BP, Marathon Oil, Hess, Kinder Morgan and other oil and gas companies are asking the US for exemptions from steel tariffs on imported pipelines and other products they say cannot be sourced domestically.
Their requests began streaming in about two months ago after President Donald Trump imposed a 25pc tariff on steel imports that now applies to Canada, the EU, Mexico and other trading partners. Oil and gas companies are hoping to use a tariff exclusion process that only applies to specific steel products not adequately available in the US or needed for national security.
Oil and gas companies say without exemptions, the tariffs will drive up the cost of drilling wells and building pipelines that consume large amounts of specialty steel that are difficult or impossible to acquire in the US. The US Commerce Department has said it will address most tariff exemption requests within 90 days, meaning initial decisions may start being published in the next few weeks.
BP has requested tariff exemptions for nearly 14,000 t/yr of steel pipes, tubes and other products it says are not available domestically or were sourced before the tariffs were imposed. About 10,000 t/yr of those imports would be used in BP's 140,000 b/d Mad Dog 2 project in the US Gulf of Mexico and will have to have mechanical properties to handle sour crude, according to the requests.
"No US mill can supply line pipe that meets the stringent environmental specifications for Mad Dog 2," BP said.
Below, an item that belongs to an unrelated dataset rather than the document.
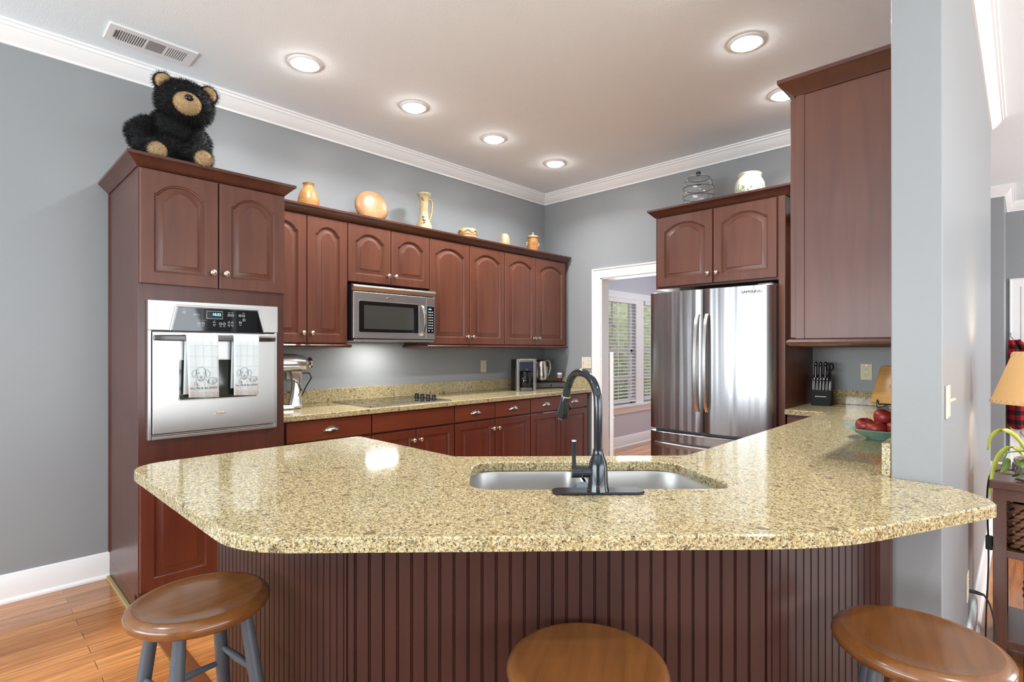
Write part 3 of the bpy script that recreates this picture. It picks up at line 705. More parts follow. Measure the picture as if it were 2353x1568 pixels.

Marathon Oil is seeking tariff exemptions for 5,000 t/yr of a proprietary pipe product from Japan it says is used in sour wells and not made in the US. The exemption will support a "national security objective" of energy independence, it said. The US subsidiary of Austrian pipe manufacturer Voestalpine Tubular is also seeking exemptions for more than 50,000 t/yr of steel it says are being imported on behalf of Marathon.
Hess two months ago requested exemptions for 3,700 metric tonnes of imported steel from Japan it plans to use for exploration and production on its 80,000 b/d Stampede field in the deepwater Gulf. The company at the time of the filing said some of the steel was already en route to the US and would be delivered by May.
Oil and gas pipeline developers are also seeking tariff exemptions.
Kinder Morgan last month requested an exemption for "highly specialized" 42-inch pipeline being imported from Turkey for its $1.8bn Gulf Coast Express natural gas pipeline, a 514-mile pipeline that will provide 2 Bcf/d of transportation capacity from the Permian basin to Agua Dulce, Texas. The pipeline is "critical" to national security because it will reduce bottlenecks in associated gas production in the Permian basin, enabling 1mn b/d of additional oil production, Kinder Morgan said.
Plains All American Pipeline, in a request in April, sought an exemption for 526 miles of imported 26-inch-diameter pipe that will be used to transport oil from the Permian basin to Corpus Christi, Texas. US companies do not make the type of pipeline it is using, the company said, and building the pipeline will enhance national security by providing reliable transportation of crude oil.
US steel producers are fighting some of the exemption requests. US Steel last week opposed BP's request to remove tariffs on 1,150 t/y of casing because it says it has product being developed that can meet the "exact specifications" the company needs. JSW Steel, Berg Steel and Dura-Bond and others opposed Plains' request because they said they could meet the company's requirements.
The steel tariffs come on top of escalating costs for new pipelines. Capital expenditures on new oil and gas pipelines through 2035 are estimated to average $14.7bn/yr, up from $8bn/yr two years ago, according to a report trade group Interstate Natural Gas Association of America issued yesterday. That study was conducted by consultancy ICF.
Those higher costs are being driven, in part, by increased pipeline development. But construction costs have risen to $240,000 per inch-mile this year, from $155,000 per inch-mile two years ago. Higher costs for material and labor, the difficulty of construction in high-population areas and permitting delays contributed to higher costs, ICF vice president and lead study author Kevin Petak said.